#### What to produce
Look for the line containing "Write a Blender" and the line containing "SC.camera = cam" in the entries below. Copy those two and all lines between them exactly, leaving out pictures.

#### Data extract

# # # # #

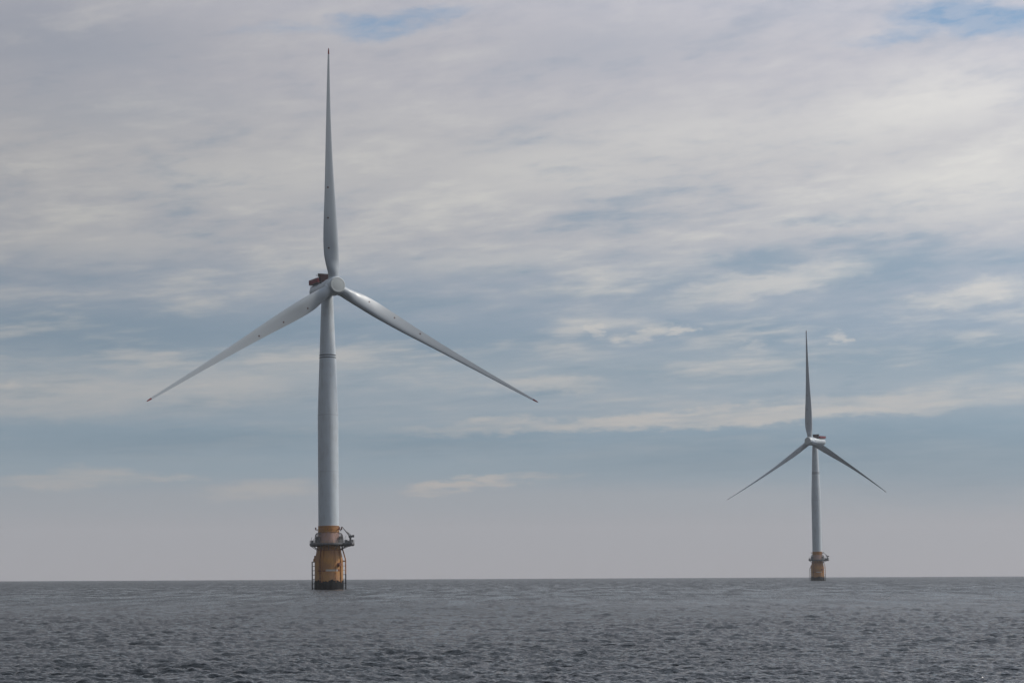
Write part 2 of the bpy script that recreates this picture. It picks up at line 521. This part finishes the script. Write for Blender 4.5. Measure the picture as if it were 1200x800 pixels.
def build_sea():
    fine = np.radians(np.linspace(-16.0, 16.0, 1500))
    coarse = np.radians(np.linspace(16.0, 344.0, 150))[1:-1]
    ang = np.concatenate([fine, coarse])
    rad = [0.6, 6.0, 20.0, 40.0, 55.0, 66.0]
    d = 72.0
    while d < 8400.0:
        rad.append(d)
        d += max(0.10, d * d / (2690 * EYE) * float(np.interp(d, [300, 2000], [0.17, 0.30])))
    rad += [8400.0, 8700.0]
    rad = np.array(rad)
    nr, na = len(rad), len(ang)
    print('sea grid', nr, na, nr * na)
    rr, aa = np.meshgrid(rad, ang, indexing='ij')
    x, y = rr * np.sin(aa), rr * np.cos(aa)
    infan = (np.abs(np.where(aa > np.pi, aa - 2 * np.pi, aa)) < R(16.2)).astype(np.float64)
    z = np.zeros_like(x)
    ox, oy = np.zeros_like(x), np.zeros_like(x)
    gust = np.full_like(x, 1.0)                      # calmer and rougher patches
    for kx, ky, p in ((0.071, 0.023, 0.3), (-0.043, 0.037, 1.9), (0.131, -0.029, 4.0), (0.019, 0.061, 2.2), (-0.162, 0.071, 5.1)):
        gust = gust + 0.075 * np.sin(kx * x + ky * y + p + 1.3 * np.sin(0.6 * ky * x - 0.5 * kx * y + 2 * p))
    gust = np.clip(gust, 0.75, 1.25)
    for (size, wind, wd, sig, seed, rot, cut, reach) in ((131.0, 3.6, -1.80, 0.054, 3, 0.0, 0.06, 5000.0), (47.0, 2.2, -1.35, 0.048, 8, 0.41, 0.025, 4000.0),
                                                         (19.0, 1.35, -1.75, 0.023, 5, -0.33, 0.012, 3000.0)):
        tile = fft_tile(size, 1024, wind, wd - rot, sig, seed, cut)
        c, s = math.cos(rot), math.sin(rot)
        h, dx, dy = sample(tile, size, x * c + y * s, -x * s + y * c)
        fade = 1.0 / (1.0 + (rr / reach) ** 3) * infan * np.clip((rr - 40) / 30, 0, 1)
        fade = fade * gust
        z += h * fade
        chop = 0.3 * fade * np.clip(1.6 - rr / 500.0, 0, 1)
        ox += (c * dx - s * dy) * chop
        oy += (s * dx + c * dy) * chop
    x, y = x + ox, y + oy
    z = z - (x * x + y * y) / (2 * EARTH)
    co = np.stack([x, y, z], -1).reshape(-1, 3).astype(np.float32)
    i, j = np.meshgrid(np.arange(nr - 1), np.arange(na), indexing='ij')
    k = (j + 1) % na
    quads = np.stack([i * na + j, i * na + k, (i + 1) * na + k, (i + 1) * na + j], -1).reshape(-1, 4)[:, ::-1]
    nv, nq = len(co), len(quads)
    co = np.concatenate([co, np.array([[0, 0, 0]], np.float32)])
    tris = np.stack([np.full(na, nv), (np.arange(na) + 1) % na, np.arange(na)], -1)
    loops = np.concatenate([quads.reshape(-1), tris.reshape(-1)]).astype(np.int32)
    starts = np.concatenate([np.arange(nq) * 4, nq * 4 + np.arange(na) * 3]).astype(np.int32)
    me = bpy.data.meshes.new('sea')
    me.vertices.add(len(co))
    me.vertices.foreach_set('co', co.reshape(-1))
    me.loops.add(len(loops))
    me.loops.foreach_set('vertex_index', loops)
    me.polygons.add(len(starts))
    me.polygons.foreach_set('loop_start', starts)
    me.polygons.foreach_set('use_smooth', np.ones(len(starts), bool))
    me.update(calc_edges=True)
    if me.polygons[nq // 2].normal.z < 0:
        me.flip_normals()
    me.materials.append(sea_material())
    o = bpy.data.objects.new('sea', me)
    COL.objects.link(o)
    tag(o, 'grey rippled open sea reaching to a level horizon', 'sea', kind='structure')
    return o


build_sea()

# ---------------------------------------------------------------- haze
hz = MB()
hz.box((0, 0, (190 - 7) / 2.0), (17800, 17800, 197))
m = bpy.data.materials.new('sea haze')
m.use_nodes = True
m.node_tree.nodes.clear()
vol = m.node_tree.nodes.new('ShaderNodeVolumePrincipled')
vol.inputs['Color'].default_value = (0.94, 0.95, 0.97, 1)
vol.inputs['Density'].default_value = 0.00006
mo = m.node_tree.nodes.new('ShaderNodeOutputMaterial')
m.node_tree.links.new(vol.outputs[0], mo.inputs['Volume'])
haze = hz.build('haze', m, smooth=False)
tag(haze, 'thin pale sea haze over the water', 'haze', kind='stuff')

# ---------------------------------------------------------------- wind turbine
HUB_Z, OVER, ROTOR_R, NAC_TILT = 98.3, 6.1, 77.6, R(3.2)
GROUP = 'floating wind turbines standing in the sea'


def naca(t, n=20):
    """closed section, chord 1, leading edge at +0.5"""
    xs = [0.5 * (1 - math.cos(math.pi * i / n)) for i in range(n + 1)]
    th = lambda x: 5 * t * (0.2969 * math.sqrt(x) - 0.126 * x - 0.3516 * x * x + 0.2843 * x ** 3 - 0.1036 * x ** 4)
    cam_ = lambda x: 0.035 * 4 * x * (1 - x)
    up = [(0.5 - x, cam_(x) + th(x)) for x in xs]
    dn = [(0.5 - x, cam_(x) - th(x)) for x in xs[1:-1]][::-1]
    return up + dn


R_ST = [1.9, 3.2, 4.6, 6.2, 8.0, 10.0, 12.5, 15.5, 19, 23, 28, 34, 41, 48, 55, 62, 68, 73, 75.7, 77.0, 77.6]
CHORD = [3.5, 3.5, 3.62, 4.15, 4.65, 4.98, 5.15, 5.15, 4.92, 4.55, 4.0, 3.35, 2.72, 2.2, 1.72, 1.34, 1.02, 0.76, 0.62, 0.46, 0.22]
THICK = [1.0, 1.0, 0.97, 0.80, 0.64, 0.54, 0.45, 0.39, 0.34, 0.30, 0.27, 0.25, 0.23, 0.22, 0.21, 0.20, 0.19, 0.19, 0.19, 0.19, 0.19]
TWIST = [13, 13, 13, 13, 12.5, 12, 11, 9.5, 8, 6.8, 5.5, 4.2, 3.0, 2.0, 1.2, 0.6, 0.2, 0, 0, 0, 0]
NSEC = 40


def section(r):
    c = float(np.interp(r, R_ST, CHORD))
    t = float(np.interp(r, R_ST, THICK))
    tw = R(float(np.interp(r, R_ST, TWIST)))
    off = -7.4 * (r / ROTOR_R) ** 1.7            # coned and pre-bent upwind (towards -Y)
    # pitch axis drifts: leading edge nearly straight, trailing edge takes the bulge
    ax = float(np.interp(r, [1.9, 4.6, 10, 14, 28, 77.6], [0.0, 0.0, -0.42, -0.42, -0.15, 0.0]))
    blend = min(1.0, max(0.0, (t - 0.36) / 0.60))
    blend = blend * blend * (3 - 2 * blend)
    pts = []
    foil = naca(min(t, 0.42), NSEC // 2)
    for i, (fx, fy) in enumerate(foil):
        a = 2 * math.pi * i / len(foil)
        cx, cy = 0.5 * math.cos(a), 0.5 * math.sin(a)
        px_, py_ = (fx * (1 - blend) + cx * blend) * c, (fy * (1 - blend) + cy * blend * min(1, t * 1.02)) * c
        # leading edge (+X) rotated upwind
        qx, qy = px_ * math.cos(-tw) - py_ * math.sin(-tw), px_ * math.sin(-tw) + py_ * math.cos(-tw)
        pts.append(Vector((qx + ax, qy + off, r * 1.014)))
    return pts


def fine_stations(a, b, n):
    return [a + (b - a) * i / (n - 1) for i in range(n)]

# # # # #

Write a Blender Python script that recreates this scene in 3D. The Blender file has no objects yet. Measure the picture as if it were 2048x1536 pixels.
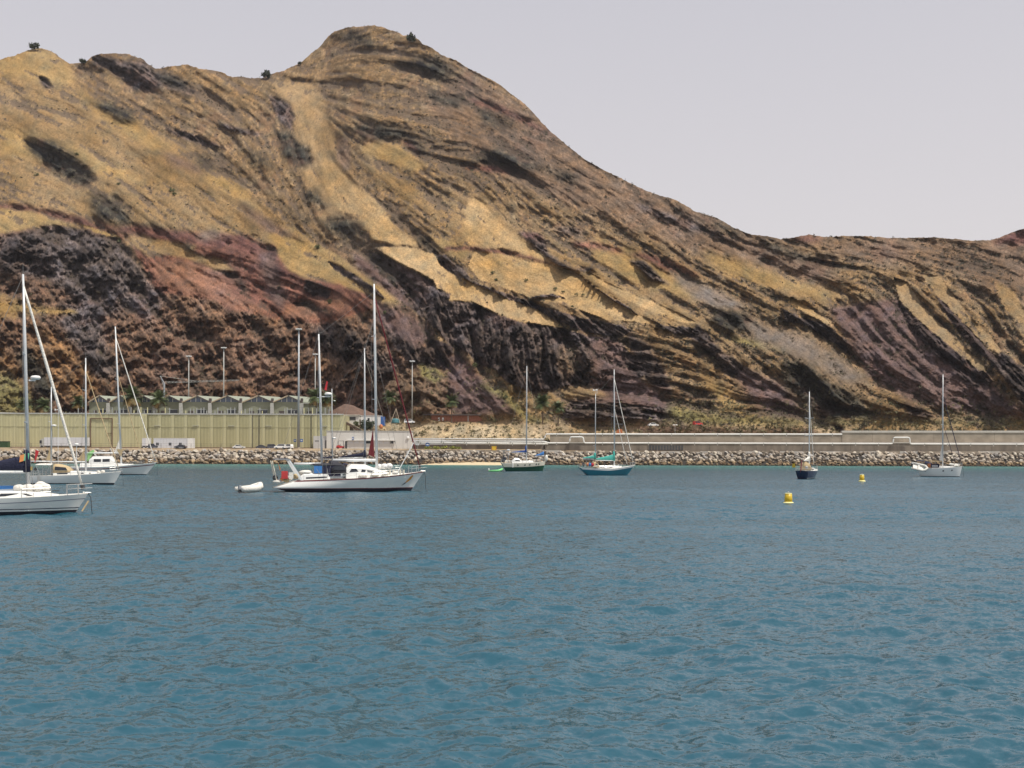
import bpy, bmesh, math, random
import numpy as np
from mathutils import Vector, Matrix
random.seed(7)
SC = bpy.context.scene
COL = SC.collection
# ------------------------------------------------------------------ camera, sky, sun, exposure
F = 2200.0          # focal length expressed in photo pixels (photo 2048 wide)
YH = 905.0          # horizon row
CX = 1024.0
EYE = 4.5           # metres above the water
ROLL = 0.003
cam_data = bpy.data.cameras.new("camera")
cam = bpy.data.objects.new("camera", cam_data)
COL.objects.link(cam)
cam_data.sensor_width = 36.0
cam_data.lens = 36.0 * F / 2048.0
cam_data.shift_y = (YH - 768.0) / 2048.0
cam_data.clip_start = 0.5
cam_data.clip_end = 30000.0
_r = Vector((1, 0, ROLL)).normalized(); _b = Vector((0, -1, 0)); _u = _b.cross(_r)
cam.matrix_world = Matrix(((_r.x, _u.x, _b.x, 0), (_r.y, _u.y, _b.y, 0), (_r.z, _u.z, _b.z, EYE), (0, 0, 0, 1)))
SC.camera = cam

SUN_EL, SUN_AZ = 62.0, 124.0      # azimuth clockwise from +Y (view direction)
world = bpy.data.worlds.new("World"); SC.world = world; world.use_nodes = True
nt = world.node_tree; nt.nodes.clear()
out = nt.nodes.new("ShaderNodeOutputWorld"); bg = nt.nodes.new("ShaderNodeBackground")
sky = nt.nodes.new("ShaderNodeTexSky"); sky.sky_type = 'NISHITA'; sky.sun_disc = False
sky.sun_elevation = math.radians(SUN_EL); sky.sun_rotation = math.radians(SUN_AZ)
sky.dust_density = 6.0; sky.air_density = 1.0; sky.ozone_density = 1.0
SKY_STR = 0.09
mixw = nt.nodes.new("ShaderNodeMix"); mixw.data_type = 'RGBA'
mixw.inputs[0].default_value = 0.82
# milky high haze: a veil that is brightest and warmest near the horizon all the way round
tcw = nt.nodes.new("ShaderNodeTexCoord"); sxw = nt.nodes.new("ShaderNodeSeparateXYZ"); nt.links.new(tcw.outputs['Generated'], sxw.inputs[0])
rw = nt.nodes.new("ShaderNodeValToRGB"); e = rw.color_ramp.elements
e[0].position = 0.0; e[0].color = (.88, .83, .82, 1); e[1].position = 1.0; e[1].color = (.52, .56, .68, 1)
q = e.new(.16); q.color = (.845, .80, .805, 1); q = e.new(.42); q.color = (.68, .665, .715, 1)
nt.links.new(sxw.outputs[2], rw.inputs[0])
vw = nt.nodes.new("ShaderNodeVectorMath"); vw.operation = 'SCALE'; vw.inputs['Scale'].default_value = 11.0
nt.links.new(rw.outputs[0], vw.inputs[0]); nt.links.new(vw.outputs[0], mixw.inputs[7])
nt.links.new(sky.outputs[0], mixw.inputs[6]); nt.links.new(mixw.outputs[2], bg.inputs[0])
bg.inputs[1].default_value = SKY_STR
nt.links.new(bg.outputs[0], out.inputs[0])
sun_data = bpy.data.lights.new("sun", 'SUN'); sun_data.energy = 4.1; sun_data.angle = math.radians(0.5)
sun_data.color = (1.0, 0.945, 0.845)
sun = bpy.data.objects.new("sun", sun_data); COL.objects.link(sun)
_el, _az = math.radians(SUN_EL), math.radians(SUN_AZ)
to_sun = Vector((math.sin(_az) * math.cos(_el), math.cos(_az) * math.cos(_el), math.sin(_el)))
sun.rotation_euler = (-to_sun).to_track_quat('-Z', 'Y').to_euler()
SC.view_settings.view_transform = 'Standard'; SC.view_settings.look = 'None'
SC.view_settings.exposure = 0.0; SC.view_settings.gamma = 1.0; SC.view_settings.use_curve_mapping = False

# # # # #

#### Written answer
Write a Blender Python script that recreates this scene in 3D. The Blender file has no objects yet. Measure the picture as if it were 2048x1536 pixels.
import bpy, bmesh, math, random
import numpy as np
from mathutils import Vector, Matrix
random.seed(7)
SC = bpy.context.scene
COL = SC.collection
# ------------------------------------------------------------------ camera, sky, sun, exposure
F = 2200.0          # focal length expressed in photo pixels (photo 2048 wide)
YH = 905.0          # horizon row
CX = 1024.0
EYE = 4.5           # metres above the water
ROLL = 0.003
cam_data = bpy.data.cameras.new("camera")
cam = bpy.data.objects.new("camera", cam_data)
COL.objects.link(cam)
cam_data.sensor_width = 36.0
cam_data.lens = 36.0 * F / 2048.0
cam_data.shift_y = (YH - 768.0) / 2048.0
cam_data.clip_start = 0.5
cam_data.clip_end = 30000.0
_r = Vector((1, 0, ROLL)).normalized(); _b = Vector((0, -1, 0)); _u = _b.cross(_r)
cam.matrix_world = Matrix(((_r.x, _u.x, _b.x, 0), (_r.y, _u.y, _b.y, 0), (_r.z, _u.z, _b.z, EYE), (0, 0, 0, 1)))
SC.camera = cam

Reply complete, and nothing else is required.